What to produce:
Take the lines from the one bearing "Model this scene" to the one bearing "COL = sc.collection", inclusive, and reproduce them exactly; include no other line.

(3D scene scripts)

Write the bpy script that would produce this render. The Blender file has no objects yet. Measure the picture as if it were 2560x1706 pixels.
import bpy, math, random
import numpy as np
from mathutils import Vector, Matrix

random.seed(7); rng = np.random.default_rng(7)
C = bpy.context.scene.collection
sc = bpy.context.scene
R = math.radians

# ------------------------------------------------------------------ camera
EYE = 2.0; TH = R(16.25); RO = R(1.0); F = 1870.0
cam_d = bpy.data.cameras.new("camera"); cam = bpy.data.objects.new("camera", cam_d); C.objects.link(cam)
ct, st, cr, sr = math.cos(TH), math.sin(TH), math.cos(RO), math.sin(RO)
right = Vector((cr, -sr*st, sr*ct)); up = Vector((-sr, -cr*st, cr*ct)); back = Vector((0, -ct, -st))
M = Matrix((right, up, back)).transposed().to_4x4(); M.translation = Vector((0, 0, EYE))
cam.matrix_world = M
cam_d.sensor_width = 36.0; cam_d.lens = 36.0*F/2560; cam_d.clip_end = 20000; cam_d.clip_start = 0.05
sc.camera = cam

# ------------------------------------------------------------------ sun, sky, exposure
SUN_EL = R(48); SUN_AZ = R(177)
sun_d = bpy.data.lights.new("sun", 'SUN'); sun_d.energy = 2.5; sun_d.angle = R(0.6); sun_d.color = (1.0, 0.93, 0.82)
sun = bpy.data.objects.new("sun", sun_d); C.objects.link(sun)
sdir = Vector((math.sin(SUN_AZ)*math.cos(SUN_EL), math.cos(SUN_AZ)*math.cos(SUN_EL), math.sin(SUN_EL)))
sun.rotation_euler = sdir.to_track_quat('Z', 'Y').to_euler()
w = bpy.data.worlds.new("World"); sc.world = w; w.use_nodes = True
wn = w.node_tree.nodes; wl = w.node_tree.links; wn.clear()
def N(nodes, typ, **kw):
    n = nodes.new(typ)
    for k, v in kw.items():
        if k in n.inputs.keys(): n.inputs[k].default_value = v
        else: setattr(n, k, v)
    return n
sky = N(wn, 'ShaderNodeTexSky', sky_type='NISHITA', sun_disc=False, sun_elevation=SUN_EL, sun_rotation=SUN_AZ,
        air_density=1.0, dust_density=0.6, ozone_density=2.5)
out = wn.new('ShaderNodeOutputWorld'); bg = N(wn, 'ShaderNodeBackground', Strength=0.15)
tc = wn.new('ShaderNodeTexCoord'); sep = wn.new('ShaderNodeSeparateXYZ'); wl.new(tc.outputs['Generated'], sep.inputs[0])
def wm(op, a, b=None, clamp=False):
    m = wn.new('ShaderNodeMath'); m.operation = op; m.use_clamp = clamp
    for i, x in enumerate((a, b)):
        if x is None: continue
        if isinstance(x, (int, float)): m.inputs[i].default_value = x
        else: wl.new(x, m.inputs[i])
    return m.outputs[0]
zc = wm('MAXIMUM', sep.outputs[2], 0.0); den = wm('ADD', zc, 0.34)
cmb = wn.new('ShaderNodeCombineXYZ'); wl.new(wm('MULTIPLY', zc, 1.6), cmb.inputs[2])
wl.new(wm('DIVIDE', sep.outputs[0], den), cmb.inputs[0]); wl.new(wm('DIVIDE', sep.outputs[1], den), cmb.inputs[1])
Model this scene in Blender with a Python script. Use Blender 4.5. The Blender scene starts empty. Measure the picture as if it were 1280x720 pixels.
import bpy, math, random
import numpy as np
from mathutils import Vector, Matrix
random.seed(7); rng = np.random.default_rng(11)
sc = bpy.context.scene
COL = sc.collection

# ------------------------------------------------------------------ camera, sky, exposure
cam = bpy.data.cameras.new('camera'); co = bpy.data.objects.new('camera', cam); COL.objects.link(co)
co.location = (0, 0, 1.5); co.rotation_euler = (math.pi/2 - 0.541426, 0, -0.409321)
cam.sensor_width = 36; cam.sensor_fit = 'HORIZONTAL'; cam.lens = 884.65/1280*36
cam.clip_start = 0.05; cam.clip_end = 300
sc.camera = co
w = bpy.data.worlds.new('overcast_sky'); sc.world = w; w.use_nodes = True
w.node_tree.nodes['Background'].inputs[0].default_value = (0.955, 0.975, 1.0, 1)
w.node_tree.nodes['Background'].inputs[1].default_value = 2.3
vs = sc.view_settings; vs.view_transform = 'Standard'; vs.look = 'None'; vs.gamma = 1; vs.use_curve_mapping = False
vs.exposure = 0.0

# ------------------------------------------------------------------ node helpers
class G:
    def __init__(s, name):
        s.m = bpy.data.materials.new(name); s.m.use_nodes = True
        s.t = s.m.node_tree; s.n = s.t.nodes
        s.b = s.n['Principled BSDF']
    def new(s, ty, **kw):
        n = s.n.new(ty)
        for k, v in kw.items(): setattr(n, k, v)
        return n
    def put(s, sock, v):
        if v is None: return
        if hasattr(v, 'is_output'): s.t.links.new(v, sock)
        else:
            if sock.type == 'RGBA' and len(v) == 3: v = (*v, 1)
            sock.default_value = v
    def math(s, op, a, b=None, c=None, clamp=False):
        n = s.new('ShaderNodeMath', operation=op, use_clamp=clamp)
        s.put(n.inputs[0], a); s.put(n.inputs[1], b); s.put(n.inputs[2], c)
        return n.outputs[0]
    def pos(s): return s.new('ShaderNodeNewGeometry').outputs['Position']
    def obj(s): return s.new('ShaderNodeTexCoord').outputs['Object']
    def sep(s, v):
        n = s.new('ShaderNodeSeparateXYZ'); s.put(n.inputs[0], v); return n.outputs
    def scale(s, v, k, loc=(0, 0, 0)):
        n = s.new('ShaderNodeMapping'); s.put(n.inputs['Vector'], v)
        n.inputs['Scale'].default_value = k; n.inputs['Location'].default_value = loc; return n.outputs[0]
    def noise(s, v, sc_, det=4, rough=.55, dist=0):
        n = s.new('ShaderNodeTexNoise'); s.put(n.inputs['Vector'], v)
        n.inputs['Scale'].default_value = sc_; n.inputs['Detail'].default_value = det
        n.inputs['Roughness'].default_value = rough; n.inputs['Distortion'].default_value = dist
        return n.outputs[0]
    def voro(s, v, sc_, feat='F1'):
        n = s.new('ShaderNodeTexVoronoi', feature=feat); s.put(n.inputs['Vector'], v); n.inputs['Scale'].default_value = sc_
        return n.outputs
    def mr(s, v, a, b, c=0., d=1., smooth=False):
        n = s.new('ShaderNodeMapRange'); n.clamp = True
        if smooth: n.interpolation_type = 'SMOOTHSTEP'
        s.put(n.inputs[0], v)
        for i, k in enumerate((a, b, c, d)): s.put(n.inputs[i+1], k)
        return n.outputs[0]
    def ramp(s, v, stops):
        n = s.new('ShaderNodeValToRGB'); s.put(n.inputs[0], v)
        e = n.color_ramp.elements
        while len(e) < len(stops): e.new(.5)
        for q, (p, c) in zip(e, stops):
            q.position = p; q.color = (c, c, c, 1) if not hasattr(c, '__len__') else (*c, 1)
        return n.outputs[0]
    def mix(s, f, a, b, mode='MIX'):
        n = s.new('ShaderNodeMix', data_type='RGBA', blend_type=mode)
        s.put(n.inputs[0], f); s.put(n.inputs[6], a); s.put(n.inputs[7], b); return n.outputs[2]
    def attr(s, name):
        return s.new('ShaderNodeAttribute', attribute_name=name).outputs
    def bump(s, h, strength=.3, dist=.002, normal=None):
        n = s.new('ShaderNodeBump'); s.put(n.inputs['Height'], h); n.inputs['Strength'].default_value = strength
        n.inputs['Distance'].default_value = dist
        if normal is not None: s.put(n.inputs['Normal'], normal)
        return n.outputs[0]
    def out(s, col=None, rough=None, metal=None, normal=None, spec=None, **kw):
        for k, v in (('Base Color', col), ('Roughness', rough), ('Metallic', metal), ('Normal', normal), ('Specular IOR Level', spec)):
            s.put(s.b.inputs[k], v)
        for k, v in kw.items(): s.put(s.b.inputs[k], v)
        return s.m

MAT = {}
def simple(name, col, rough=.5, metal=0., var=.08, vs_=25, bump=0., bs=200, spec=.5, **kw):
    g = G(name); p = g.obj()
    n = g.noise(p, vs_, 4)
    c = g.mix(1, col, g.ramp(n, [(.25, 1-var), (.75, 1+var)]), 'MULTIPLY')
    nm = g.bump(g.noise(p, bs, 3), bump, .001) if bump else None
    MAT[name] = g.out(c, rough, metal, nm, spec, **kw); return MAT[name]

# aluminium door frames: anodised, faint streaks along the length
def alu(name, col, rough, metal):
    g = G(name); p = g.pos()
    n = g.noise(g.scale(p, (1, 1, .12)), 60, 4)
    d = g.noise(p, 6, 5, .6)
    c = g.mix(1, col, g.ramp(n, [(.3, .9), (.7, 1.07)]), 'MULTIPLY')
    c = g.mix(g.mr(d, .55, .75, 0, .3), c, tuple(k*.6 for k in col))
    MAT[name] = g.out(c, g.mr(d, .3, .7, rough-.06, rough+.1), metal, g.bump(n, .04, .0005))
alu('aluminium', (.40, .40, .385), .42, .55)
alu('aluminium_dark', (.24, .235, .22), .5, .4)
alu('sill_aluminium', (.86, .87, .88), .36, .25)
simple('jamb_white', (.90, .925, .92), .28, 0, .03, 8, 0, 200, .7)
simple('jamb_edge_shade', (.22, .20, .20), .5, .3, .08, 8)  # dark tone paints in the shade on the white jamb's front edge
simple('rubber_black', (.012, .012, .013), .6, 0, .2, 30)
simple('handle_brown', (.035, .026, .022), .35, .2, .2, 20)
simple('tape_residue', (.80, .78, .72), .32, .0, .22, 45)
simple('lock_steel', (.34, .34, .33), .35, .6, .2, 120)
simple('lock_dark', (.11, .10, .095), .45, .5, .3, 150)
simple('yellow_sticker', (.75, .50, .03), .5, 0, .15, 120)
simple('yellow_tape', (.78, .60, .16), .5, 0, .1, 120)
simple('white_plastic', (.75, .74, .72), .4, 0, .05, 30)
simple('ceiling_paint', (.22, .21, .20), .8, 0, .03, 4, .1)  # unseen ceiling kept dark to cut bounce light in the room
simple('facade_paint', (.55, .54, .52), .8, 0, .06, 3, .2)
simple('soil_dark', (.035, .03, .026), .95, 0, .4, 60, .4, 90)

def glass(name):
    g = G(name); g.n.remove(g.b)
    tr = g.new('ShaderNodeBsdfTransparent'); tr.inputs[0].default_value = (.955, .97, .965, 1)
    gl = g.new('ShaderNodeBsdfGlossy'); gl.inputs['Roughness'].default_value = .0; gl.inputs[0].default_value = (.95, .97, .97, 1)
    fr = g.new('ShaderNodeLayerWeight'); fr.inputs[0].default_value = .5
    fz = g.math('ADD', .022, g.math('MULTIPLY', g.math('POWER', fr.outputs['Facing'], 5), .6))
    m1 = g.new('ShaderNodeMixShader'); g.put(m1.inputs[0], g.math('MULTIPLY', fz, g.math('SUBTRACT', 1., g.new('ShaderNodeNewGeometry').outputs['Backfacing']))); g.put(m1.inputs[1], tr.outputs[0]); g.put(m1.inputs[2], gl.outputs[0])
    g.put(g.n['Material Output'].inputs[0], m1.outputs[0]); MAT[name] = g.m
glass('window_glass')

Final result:
Model this scene in Blender with a Python script. Use Blender 4.5. The Blender scene starts empty. Measure the picture as if it were 1280x720 pixels.
import bpy, math, random
import numpy as np
from mathutils import Vector, Matrix
random.seed(7); rng = np.random.default_rng(11)
sc = bpy.context.scene
COL = sc.collection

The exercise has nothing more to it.